Studentenleven
'Zo vies. Ik durfde niets aan te raken'
Ruim zesduizend nieuwe studenten komen er dit collegejaar naar Leiden. Mare volgt hun inburgering, van de eerste kamer tot college, tentamen en gala.
Marleen van Wesel
woensdag 7 september 2016

Wie: Charlotte Wiersma (19)

Uit: Follega in Friesland

Studie: Economie en recht

‘Ineens rook ik een soort tostigeur’, vertelt Charlotte Wiersma. Ze had een lamp gekocht voor haar nieuwe studentenkamer en afgelopen zomer hielp haar vader met ophangen. Even dacht ze dat de lucht van buiten kwam, tot ze zich omdraaide. ‘Meteen mijn nieuwe huis bijna afgefikt! De lichtknop zat vast met tape. Niet voor niets: achter de oude lamp had de vorige bewoner een loshangend draadje afgedekt met papier en zilverfolie. En dat begon, als je de knop omzette, heel hard te fikken.’

In december wist ze wat ze wilde studeren. ‘Eigenlijk wilde ik heel graag naar Amsterdam. Veel vriendinnen zijn naar Groningen gegaan. Voor ons is dat gemakkelijk, vanuit Friesland. Maar Groningen leek me te simpel. Die stad kende ik al goed. Uiteindelijk werd het Leiden, want dit is de enige stad waar je deze studie kunt volgen.’

Aan haar kamerzoektocht begon ze na de eindexamens. ‘Het was de vraag of ik ingeloot zou worden. Er waren zo’n zevenhonderd plaatsen en twaalfhonderd aanmeldingen. Geen studie en wel een kamer, daar was ik een beetje bang voor. Toen heb ik me ook maar voor bestuurskunde ingeschreven.’

Wiersma: ‘Ik werd best vaak uitgenodigd voor hospiteeravonden, maar omdat het een uur en drie kwartier met de auto was, ben ik maar één keer geweest. We waren met z’n achten en na ons kwamen er nog eens acht.’

Ze werd niet uitgekozen. ‘In hospiteren had ik geen zin meer.’ Toen kwam ze op internet een makelaar tegen. ‘Ik zou met mijn moeder drie kamers bekijken en vervolgens moest ik snel reageren. Toen we in Leiden aankwamen, stond er echter nog een moeder met haar dochter voor de deur. Aaah, tóch concurrentie, dacht ik. Binnen troffen we een klein kamertje, waarin alle elektriciteitsdraden loshingen, er zaten scheuren in de muren, er lag een vies tapijt en de lamp was kapot.
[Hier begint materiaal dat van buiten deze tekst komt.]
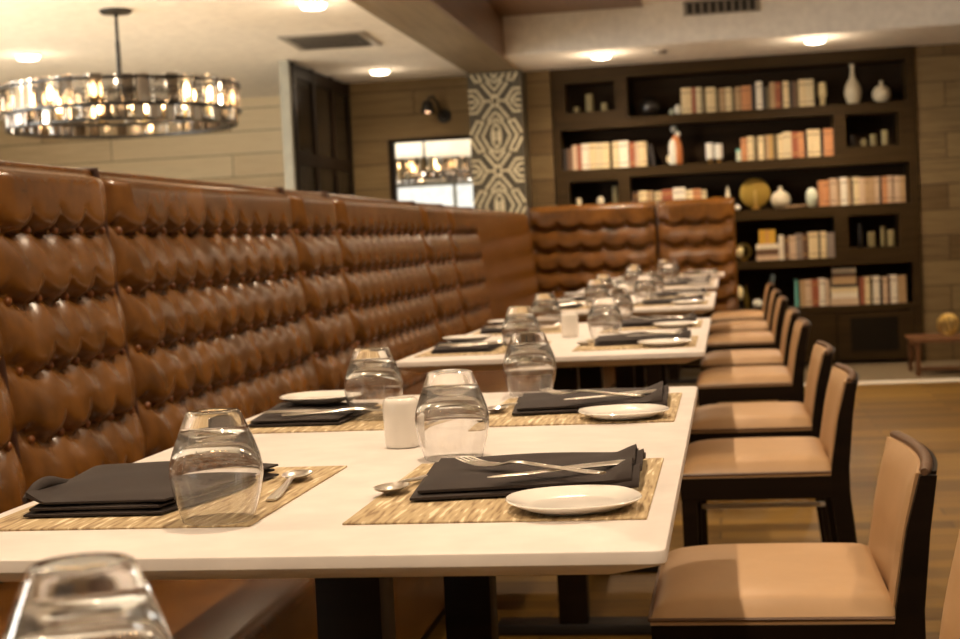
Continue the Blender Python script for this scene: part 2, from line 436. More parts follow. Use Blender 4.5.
ORD = ['nearest', 'second', 'third', 'fourth', 'farthest']
TX = [0, 0, 0, 0, .03]; TY = [k*PITCH for k in range(5)]
def table(x, y, parts, label):
    t = thing('dining_table', label, 'table', (x, y, 0), 0, 'white dining tables in a row')
    put('tabletop', parts[0], t)
    for m in parts[1]: put('post', m, t)
    for m in parts[2]: put('base_plate', m, t)
    put('top_rail', parts[3], t)
TL = ['large white-topped dining table in the foreground, nearest whole table', 'second white-topped dining table from the front, beyond the nearest one',
      'third white-topped dining table from the front', 'fourth white-topped dining table from the front', 'small white-topped dining table at the far end by the banquette']
for k in range(5): table(TX[k], TY[k], TPs if k == 4 else TP, TL[k])
table(0, -.50 - 1.461, TP, 'white-topped dining table under the foreground glass at the bottom left corner')

# place settings ---------------------------------------------------
def placemat_mesh(): return MB().box(-.152, .152, -.201, .201, 0, .0022, .0008, 1).mesh('placemat', 'mat')
def glass_mesh():
    out = [(.0375, 0), (.0405, .010), (.0455, .028), (.0485, .046), (.0482, .056), (.0455, .068), (.0405, .082), (.0345, .097), (.0300, .108), (.0280, .1120), (.0255, .1135), (.016, .1128), (.0001, .1122)]
    inn = [(.0001, .0905), (.018, .0893), (.0285, .0855), (.0355, .078), (.0418, .067), (.0458, .056), (.0462, .046), (.0435, .028), (.0388, .010), (.0362, .0005)]
    return MB().lathe(out + inn + [(.0375, 0)], seg=48).bm
def glass_build():
    b = MB(); seg = 48
    prof = [(.0375, 0), (.0405, .010), (.0455, .028), (.0485, .046), (.0482, .056), (.0455, .068), (.0405, .082), (.0345, .097), (.0300, .108), (.0280, .1120), (.0255, .1135), (.016, .1128)]
    inn = [(.018, .0893), (.0285, .0855), (.0355, .078), (.0418, .067), (.0458, .056), (.0464, .046), (.0436, .028), (.0389, .010), (.0362, .0005)]
    ring = lambda r, z: [b.bm.verts.new((r*cos(2*PI*i/seg), r*sin(2*PI*i/seg), z)) for i in range(seg)]
    def skin(R):
        for a, c in zip(R, R[1:]):
            for i in range(seg): b.bm.faces.new((a[i], a[(i+1) % seg], c[(i+1) % seg], c[i]))
    RO = [ring(*p) for p in prof]; RI = [ring(*p) for p in inn]
    skin(RO); skin(RI); skin([RI[-1], RO[0]])
    ct = b.bm.verts.new((0, 0, .1122)); ci = b.bm.verts.new((0, 0, .0905))
    for i in range(seg):
        b.bm.faces.new((RO[-1][i], RO[-1][(i+1) % seg], ct)); b.bm.faces.new((RI[0][(i+1) % seg], RI[0][i], ci))
    return b.mesh('drinking_glass', 'glass', 50)
def plate_mesh():
    def se(r, z):
        return [(r*cos(a)*(1 + .05*abs(sin(2*a))**2), r*sin(a)*(1 + .05*abs(sin(2*a))**2), z) for a in [2*PI*i/48 for i in range(48)]]
    pr = [(.038, .001), (.042, 0), (.046, .001), (.060, .007), (.067, .0105), (.0685, .0118), (.0675, .0128), (.060, .0105), (.047, .0055), (.042, .0048), (.02, .0046)]
    return MB().rings([se(r, z) for r, z in pr]).mesh('side_plate', 'porcelain', 60)
def quad_slab(cs, z0, z1, n=(16, 12), rip=.0012, seed=0, lift=None):
    rnd = random.Random(seed); ph = [rnd.uniform(0, 6) for _ in range(4)]
    b = MB(); c = [Vector((*p, 0)) for p in cs]
    nu, nv = n
    def P(u, v):
        p = (c[0]*(1-u) + c[1]*u)*(1-v) + (c[3]*(1-u) + c[2]*u)*v
        e = min(u, 1-u, v, 1-v)*8; e = min(1, e); rd = math.sqrt(max(0, 1 - (1-e)**2))
        w = rip*(sin(7*u + 5*v + ph[0]) + sin(11*v - 4*u + ph[1]))
        l = lift(u, v) if lift else 0
        return p, w, l, rd
    top = [[None]*(nv+1) for _ in range(nu+1)]; bot = [[None]*(nv+1) for _ in range(nu+1)]
    for i in range(nu+1):
        for j in range(nv+1):
            p, w, l, rd = P(i/nu, j/nv); mid = (z0 + z1)/2
            top[i][j] = b.bm.verts.new((p.x, p.y, mid + (z1 - mid)*(.35 + .65*rd) + w*rd + l))
            bot[i][j] = b.bm.verts.new((p.x, p.y, mid - (mid - z0)*(.35 + .65*rd) + l*.7))
    for i in range(nu):
        for j in range(nv):
            b.bm.faces.new((top[i][j], top[i+1][j], top[i+1][j+1], top[i][j+1])); b.bm.faces.new((bot[i][j], bot[i][j+1], bot[i+1][j+1], bot[i+1][j]))
    for i in range(nu):
        for j in (0, nv): b.bm.faces.new((top[i][j], bot[i][j], bot[i+1][j], top[i+1][j]))
    for j in range(nv):
        for i in (0, nu): b.bm.faces.new((top[i][j], top[i][j+1], bot[i][j+1], bot[i][j]))
    return b
def napkin_R():     # local: mat centre, aisle side; +x towards the diner
    cs = [(-.105, -.092), (.136, -.045), (.130, .185), (-.130, .172)]
    lift = lambda u, v: .014*max(0, (u - .86)/.14)**1.3*(.55 + .45*sin(13*v - 1)) + .006*sin(PI*v)*u
    b = quad_slab(cs, .0022, .010, (30, 14), .0008, 1, lift)
    cs2 = [(-.098, -.082), (.128, -.038), (.122, .176), (-.120, .162)]
    b2 = quad_slab(cs2, .0085, .0165, (30, 14), .0010, 2, lift); b.merge(b2.bm)
    return b.mesh('napkin', 'napkin', 70)
def napkin_L(n):     # local: mat centre, booth side; -x towards the diner
    b = None; cut = .055 if n > 2 else .052
    for k in range(n):
        s = .005*(k % 2); z0 = .0022 + k*.0060
        cs = [(-.100 + s, -.143 + .004*k), (cut - s, -.140 + .005*k), ((.108 if n > 2 else .056) - s, .115), (-.138 + s, .130)]
        lift = lambda u, v: (.006*sin(PI*u)*v + .012*max(0, 1 - u/.12)*max(0, 1 - v/.5)*(k > 1)) * (n > 2)
        q = quad_slab(cs, z0, z0 + .0064, (24, 14), .0012, 10 + k, lift)
        if b: b.merge(q.bm)
        else: b = q
    if n > 2:
        b3 = MB(); b3.tube([(-.104 - .003*k, -.13 + .022*k, .021 + .007*sin(k*.6)) for k in range(9)], [.003 + .005*sin(PI*k/8) for k in range(9)], 8); b.merge(b3.bm)
    return b.mesh('napkin', 'napkin', 70)
def strip(b, pts):   # pts: (s, halfwidth, z, thickness) along +x
    rs = []
    for s, w, z, t in pts:
        rs.append([(s, -w, z), (s, -w*.6, z + t), (s, w*.6, z + t), (s, w, z), (s, w*.6, z - t*.6), (s, -w*.6, z - t*.6)])
    b.rings(rs)
def fork_mesh():
    b = MB()
    strip(b, [(0, .006, .002, .0016), (.02, .0075, .002, .0018), (.08, .0045, .004, .002), (.115, .0032, .006, .0022), (.130, .0032, .0055, .002), (.140, .009, .003, .0015), (.150, .0115, .0015, .0012), (.160, .0120, .001, .001)])
    for k in range(4):
        y = -.0102 + k*.0068; bb = MB()
        strip(bb, [(.158, .0022, .001, .001), (.175, .0020, .001, .001), (.192, .0017, .0035, .0009), (.206, .0009, .007, .0006)])
        for v in bb.bm.verts: v.co.y += y
        b.merge(bb.bm)
    return b.mesh('fork', 'steel', 50)
def knife_mesh():
    b = MB()
    strip(b, [(0, .0055, .003, .002), (.01, .0075, .003, .003), (.07, .0065, .003, .0032), (.095, .0050, .003, .003), (.105, .008, .003, .0012), (.16, .0095, .003, .0009), (.19, .006, .003, .0007), (.200, .0015, .003, .0005)])
    for v in b.bm.verts: v.co.x *= .86
    return b.mesh('table_knife', 'steel', 50)
def spoon_mesh():
    b = MB()
    strip(b, [(0, .006, .002, .0014), (.02, .0075, .002, .0016), (.08, .0045, .005, .002), (.112, .0032, .008, .0022), (.124, .004, .008, .0018)])
    seg = 24
    def bowl(r, dz): return [(.149 + .030*r*cos(a), .0185*r*sin(a)*(1 + .12*cos(a)), .0085 - dz) for a in [2*PI*i/seg for i in range(seg)]]
    b.rings([bowl(.08, .0062), bowl(.5, .0052), bowl(.85, .0022), bowl(1, 0), bowl(.95, -.0006), bowl(.8, .0016), bowl(.5, .0042), bowl(.08, .0052)])
    return b.mesh('spoon', 'steel', 50)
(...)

Maar het had wél mooie grote ramen.’

Een andere kamer was groter. ‘Maar zonder zulke ramen en een stuk duurder. We gingen ook nog naar zo’n vies huis, overal fruitvliegjes, volle prullenbakken en een overstromende wc. Ik durfde de deur niet eens aan te raken.’

Het werd dus de eerste kamer. ‘Met mijn vader heb ik het tapijt eruit gehaald. Daar kwam héél veel stof bij vrij. Ik heb astma en kon daarna dagenlang niet lekker ademen. Nu ligt er laminaat, de muren zijn geschilderd en de lamp werkt. Tijdens de El Cid-week heb ik er voor het eerst geslapen.’

Haar zes huisgenoten heeft ze nog niet veel gesproken. ‘Deze week is onze eerste huismeeting. Iemand die er al langer woont, vond het wel erg vies geworden. In vergelijking met die andere huizen vind ik het nog relatief schoon, maar een schoonmaakrooster lijkt me geen slecht idee.’